Monday, January 29, 2007

A Different Kind of Union?

Interesting article in the New York Times over the weekend. It detailed the efforts of labor lawyer Sara Horowitz to form a work organization for a group of workers not always covered by a traditional labor union. But what this "Freelance Union" isn't is an actual labor union in the traditional sense ...

Ms. Horowitz has founded the Freelancers Union, offering members lower-cost health coverage and other benefits that many freelancers often have a hard time getting.

A former labor lawyer, Ms. Horowitz intends to form a forceful advocacy group for freelancers and independent contractors, the most mobile members of an increasingly mobile work force. In addition, she is trying to adapt unions to a world far different from yesteryear, when workers often remained with one employer for two or three decades.

Last April we blogged about a non-union studio in New York that wasn't paying its freelancers. A Google search revealed that the studio had been given an award as one of the "Ten Best Companies to Freelance for in NYC" ... by none other than this same Freelancers Union.

Nevertheless, Ms. Horowitz is on to a little something here, because independent contractors and "freelancers" (a term that is increasingly applied to bona fide employees working away from the premises and not just sub-contracting free agents) certainly need access to lower-cost health care and pension benefits, assuming there is no traditionally-structured union available to supply those services.

By creating a new type of union for nontraditional workers, Ms. Horowitz hopes to help revive the labor movement. Its membership has slipped to just 7.4 percent of the private-sector work force, down from one-third in 1960.

Unlike traditional unions, the Freelancers Union has no intention of bargaining with employers...

This new Freelancers Union (which makes an interesting acronym, F.U.) is something that obviously fills a need since a heck of a lot of freelancers are signing on. But unless it actually begins repping its members more aggressively -- like negotiating pay and working conditions -- the organization will pretty quickly bump up against its own self-imposed limits.

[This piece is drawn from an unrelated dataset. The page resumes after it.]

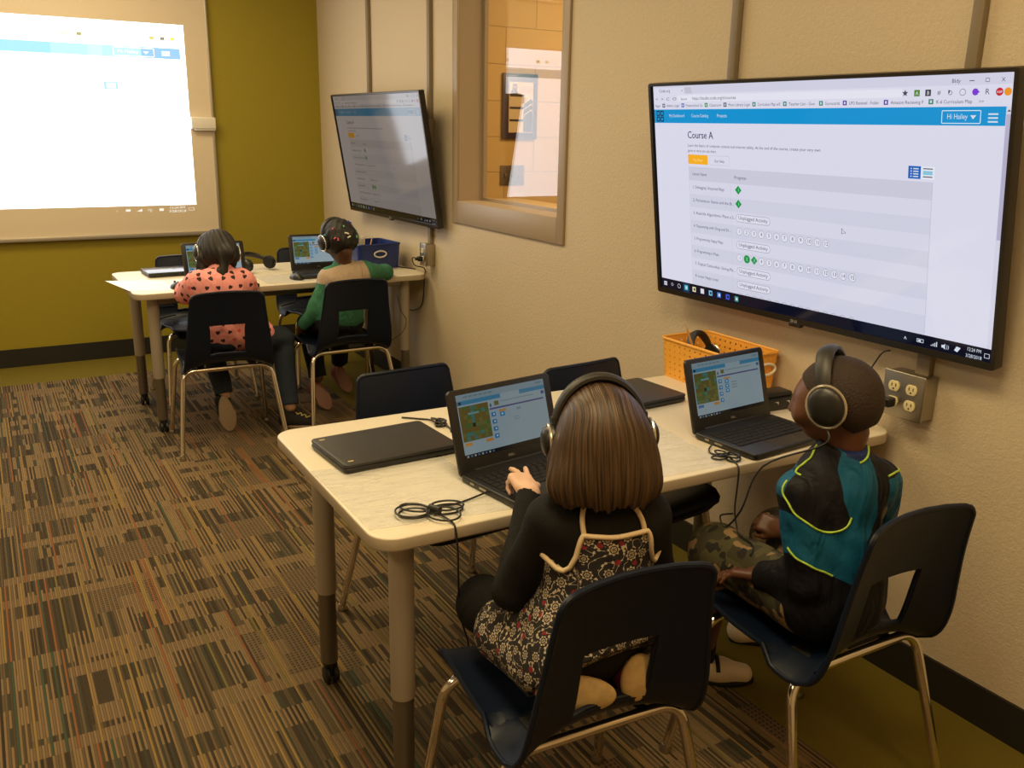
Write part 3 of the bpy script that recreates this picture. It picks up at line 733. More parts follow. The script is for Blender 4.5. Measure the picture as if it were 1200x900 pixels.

Most -- check that, ALL -- entertainment unions and guilds have dealt with the freelance issue for years, and will continue to deal with it. The IATSE in particular has thrived organizing freelance workers. Sometimes they have the leverage and clout to deal with it well, and sometimes not, but the industry in which we work is a business of temporary employment.

In the 21st century, almost nobody is going to work for a single company from the start to the finish of their career. That business model, comforting as it might have been, is now as extinct as the passenger pigeon.


Anonymous said...

when i lived in NYC, i was a member of the Freelancers Union as were many of my coworkers at the aforementioned non-union studio.
it was the only way that the dozens of us who worked there could get reasonable health care. "reasonable" is a stretch though as the coverage is sparse, and the deductible is very very high.

the folks working in the animation biz in NYC work their tails off with only a fraction of the returns that their California counterparts recieve because of union representation.

Steve Hulett said...

Once upon a time, most of the 'toon studios in New York were signator companies with Local 841 (our sister -- and now-deceased -- animation union.)

At one point, Local 841 had a better contract than Local 839 (us), but as animation studios closed in NYC, so finally did Local 841.

Anonymous said...

Why can't 839 rep the people in NY? Is it against the law/ or just too hard to physically manage?

We have friends who used to work at Disney who moved East and wanted to freelance. While here, they were solid union members and wanted to keep their union bennies...but were told that if they freelanced from the east coast on a Disney project, they would not be covered under union contract. What?!!! Why?

Steve Hulett said...

Local 839 isn't a national union. So we run into problems organizing in NYC (Cinematogrpahers -- Local 700 IATSE -- has the east coast jurisdiction.)

Individuals CAN work on the east coast if they're hired in L.A. But if they're picked up in New York, it's tougher.

During the nineties, people working in Chicago or elsewhere often worked and got their benefits. Then, of course, studios were desperate for qualified artists.

All comes down, unfortunately, to if you have the leverage to get what you want.